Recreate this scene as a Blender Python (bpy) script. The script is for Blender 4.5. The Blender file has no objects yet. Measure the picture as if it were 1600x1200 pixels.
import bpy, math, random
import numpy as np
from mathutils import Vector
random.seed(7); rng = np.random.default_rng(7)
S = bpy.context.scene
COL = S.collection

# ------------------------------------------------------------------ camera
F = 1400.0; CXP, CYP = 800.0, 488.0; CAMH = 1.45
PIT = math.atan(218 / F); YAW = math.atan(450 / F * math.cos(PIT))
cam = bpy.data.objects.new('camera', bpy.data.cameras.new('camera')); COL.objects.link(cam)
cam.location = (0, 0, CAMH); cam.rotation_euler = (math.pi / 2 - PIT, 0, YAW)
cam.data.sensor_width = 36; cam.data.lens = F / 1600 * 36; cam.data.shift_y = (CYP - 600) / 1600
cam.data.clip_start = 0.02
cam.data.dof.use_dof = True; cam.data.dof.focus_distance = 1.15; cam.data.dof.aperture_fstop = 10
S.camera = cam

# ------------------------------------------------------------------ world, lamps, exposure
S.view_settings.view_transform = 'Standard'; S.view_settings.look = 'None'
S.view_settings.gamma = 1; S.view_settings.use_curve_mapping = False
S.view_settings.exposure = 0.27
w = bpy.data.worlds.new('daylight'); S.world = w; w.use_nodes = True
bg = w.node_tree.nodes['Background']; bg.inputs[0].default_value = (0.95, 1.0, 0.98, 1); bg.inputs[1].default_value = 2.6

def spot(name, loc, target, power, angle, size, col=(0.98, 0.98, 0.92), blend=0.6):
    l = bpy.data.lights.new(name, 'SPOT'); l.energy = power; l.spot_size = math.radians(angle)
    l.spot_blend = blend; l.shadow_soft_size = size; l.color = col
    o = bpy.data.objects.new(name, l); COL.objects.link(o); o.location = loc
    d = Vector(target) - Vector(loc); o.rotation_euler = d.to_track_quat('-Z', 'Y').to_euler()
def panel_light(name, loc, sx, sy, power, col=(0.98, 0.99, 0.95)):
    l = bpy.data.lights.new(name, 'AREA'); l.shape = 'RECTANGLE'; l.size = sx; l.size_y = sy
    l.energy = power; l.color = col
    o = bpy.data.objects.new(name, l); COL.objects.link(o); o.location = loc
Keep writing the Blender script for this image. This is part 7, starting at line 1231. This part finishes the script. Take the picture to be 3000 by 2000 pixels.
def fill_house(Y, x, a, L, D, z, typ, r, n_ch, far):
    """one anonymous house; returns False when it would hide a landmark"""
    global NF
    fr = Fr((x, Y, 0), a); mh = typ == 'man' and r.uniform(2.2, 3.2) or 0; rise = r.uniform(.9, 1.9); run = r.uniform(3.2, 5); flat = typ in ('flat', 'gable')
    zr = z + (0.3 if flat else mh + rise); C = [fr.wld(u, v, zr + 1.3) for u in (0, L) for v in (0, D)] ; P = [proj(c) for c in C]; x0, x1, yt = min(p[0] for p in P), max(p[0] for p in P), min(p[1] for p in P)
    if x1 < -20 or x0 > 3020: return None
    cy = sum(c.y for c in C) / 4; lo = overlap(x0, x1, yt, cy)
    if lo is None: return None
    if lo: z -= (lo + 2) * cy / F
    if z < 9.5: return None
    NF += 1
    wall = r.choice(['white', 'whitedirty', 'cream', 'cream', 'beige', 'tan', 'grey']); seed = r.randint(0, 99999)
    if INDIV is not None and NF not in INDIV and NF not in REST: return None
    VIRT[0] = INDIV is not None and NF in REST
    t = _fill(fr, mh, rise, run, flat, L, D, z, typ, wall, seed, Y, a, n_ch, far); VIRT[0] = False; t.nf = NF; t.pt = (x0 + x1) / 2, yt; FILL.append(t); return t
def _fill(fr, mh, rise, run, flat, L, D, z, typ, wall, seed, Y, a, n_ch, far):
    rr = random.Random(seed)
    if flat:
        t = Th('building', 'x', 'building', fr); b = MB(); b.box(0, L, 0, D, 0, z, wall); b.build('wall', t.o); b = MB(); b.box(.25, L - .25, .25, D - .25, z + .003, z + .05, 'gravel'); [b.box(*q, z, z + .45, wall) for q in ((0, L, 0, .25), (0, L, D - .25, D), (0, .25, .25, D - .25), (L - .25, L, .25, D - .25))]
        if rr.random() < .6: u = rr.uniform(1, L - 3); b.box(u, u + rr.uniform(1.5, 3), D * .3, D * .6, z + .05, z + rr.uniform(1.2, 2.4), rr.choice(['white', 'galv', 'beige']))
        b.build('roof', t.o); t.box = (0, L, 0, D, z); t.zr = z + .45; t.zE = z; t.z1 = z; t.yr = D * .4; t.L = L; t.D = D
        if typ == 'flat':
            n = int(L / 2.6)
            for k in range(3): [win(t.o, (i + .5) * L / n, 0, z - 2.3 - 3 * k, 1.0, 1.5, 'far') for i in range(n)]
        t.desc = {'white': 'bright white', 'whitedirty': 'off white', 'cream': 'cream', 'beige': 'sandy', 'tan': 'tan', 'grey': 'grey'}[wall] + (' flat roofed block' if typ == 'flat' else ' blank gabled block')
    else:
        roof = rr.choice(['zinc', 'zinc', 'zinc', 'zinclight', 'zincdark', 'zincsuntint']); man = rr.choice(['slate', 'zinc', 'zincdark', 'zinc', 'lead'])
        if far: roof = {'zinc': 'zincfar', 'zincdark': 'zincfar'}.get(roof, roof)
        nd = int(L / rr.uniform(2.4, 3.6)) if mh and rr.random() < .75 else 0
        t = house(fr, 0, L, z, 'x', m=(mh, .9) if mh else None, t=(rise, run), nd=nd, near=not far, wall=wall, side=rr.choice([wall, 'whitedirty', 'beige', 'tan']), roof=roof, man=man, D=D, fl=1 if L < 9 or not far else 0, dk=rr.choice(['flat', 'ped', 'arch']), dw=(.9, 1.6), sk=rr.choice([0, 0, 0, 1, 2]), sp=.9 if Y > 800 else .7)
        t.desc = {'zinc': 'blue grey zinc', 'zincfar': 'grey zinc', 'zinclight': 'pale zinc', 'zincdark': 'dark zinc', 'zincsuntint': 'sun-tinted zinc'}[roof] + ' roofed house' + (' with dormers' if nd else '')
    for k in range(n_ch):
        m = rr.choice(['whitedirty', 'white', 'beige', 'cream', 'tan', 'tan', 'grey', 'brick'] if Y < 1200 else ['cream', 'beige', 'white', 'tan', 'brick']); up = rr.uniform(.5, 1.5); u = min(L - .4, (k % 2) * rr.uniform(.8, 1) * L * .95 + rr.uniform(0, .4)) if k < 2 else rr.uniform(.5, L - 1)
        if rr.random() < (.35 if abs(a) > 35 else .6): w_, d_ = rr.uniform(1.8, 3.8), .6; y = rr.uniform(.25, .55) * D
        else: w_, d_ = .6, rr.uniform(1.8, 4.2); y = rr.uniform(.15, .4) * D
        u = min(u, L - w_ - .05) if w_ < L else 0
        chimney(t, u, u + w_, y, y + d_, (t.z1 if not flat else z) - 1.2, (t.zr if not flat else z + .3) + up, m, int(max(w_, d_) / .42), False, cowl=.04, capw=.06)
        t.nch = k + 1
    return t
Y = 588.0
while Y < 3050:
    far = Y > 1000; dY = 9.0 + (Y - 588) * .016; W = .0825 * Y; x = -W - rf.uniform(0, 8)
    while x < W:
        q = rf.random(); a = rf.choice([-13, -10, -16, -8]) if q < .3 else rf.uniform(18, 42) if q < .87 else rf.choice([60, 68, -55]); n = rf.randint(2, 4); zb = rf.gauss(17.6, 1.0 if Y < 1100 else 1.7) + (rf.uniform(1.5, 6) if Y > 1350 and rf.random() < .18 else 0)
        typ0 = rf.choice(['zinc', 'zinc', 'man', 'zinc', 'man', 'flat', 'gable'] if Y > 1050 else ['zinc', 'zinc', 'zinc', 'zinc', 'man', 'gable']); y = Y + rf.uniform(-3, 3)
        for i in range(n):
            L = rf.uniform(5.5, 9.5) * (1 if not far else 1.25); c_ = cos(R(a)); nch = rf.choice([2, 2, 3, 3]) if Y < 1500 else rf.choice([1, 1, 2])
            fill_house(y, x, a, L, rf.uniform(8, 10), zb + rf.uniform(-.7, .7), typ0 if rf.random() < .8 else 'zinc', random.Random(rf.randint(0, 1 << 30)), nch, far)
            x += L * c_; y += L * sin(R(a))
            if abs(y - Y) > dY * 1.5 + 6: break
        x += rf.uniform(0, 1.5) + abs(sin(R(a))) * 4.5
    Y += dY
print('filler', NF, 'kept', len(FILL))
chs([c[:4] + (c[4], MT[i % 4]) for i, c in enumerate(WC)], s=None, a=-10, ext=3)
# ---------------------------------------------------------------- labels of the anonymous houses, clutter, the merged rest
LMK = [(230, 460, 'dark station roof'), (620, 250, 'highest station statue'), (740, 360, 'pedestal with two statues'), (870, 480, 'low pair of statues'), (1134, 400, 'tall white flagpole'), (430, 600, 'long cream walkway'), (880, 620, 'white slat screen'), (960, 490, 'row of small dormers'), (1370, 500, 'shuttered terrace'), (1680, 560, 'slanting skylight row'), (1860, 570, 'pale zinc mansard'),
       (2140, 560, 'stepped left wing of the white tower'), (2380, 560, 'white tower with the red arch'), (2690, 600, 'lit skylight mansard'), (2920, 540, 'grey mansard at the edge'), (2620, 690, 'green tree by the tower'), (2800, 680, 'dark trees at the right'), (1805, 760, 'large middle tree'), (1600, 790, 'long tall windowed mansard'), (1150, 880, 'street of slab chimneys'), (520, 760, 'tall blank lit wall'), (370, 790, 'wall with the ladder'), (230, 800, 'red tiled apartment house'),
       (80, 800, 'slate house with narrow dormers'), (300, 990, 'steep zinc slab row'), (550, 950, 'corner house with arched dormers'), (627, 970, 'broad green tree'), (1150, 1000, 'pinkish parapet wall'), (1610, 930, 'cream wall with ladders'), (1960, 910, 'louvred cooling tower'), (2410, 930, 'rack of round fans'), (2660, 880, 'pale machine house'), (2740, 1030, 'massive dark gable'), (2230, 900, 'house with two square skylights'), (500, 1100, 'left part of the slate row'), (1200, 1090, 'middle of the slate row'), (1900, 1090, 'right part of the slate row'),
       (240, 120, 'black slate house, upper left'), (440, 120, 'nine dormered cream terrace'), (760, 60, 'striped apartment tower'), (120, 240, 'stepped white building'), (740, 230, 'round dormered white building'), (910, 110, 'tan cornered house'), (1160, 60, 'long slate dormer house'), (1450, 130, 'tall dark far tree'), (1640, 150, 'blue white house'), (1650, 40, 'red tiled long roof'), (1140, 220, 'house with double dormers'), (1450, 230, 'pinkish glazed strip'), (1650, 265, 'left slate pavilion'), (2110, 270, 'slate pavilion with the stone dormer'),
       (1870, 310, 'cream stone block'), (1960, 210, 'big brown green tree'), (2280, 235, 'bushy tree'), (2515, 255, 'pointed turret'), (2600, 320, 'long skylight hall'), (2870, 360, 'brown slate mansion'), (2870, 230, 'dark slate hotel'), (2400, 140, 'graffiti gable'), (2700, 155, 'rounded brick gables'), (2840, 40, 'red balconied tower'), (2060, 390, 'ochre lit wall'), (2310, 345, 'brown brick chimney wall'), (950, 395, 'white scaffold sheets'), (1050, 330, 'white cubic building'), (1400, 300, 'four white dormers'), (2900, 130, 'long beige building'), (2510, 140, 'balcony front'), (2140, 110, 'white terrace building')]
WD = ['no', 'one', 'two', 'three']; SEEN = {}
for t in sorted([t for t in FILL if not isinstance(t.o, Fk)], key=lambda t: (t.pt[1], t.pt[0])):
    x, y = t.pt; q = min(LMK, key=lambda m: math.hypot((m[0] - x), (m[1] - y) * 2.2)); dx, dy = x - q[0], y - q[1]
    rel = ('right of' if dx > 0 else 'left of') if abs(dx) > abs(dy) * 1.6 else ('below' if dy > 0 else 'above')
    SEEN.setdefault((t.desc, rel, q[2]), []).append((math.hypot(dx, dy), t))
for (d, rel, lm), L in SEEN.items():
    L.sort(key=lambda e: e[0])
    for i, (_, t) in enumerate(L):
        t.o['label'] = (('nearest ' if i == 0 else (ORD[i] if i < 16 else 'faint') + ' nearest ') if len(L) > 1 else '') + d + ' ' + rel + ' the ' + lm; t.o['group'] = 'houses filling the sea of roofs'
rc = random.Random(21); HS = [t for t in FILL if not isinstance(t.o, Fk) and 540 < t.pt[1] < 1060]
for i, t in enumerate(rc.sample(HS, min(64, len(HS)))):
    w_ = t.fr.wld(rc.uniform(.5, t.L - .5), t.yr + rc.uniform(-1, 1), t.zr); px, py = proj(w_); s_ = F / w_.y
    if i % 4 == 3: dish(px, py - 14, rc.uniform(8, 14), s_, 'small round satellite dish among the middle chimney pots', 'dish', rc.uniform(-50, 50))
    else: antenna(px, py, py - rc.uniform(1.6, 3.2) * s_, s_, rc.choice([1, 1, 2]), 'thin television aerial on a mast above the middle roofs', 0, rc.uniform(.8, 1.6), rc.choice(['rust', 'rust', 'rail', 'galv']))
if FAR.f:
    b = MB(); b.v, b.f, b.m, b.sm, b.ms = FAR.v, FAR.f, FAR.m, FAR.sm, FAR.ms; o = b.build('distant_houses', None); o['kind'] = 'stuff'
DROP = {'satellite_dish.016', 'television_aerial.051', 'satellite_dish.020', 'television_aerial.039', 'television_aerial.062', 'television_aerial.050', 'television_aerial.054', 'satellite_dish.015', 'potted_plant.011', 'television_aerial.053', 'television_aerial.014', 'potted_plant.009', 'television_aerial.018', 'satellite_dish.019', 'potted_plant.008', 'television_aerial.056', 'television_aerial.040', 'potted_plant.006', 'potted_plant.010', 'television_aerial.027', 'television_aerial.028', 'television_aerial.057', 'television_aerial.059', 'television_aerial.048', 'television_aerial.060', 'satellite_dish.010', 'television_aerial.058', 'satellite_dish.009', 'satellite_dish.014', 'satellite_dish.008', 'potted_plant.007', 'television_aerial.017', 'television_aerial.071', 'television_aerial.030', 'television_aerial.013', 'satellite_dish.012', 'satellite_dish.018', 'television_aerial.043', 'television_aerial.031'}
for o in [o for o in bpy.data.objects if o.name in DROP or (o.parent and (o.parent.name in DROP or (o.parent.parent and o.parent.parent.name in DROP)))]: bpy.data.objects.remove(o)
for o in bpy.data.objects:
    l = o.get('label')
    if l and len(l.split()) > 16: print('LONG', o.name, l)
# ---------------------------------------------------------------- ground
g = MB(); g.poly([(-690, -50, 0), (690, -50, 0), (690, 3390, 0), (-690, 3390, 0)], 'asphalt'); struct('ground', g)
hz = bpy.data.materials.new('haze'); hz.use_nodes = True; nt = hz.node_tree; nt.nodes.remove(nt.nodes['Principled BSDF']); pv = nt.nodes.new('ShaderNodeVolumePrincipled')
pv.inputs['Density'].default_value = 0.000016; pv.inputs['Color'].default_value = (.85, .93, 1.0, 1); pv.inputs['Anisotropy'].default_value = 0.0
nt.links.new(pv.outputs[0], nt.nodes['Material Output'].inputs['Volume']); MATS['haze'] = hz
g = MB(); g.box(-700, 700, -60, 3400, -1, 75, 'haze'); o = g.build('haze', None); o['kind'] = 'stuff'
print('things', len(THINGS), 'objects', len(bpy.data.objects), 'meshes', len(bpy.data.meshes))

Task description:
Exactly as they stand, set down the lines from the top of the data through the line with "S.camera = cam".

Response below:
Recreate this scene as a Blender Python (bpy) script. The script is for Blender 4.5. The Blender file has no objects yet. Measure the picture as if it were 1600x1200 pixels.
import bpy, math, random
import numpy as np
from mathutils import Vector
random.seed(7); rng = np.random.default_rng(7)
S = bpy.context.scene
COL = S.collection

# ------------------------------------------------------------------ camera
F = 1400.0; CXP, CYP = 800.0, 488.0; CAMH = 1.45
PIT = math.atan(218 / F); YAW = math.atan(450 / F * math.cos(PIT))
cam = bpy.data.objects.new('camera', bpy.data.cameras.new('camera')); COL.objects.link(cam)
cam.location = (0, 0, CAMH); cam.rotation_euler = (math.pi / 2 - PIT, 0, YAW)
cam.data.sensor_width = 36; cam.data.lens = F / 1600 * 36; cam.data.shift_y = (CYP - 600) / 1600
cam.data.clip_start = 0.02
cam.data.dof.use_dof = True; cam.data.dof.focus_distance = 1.15; cam.data.dof.aperture_fstop = 10
S.camera = cam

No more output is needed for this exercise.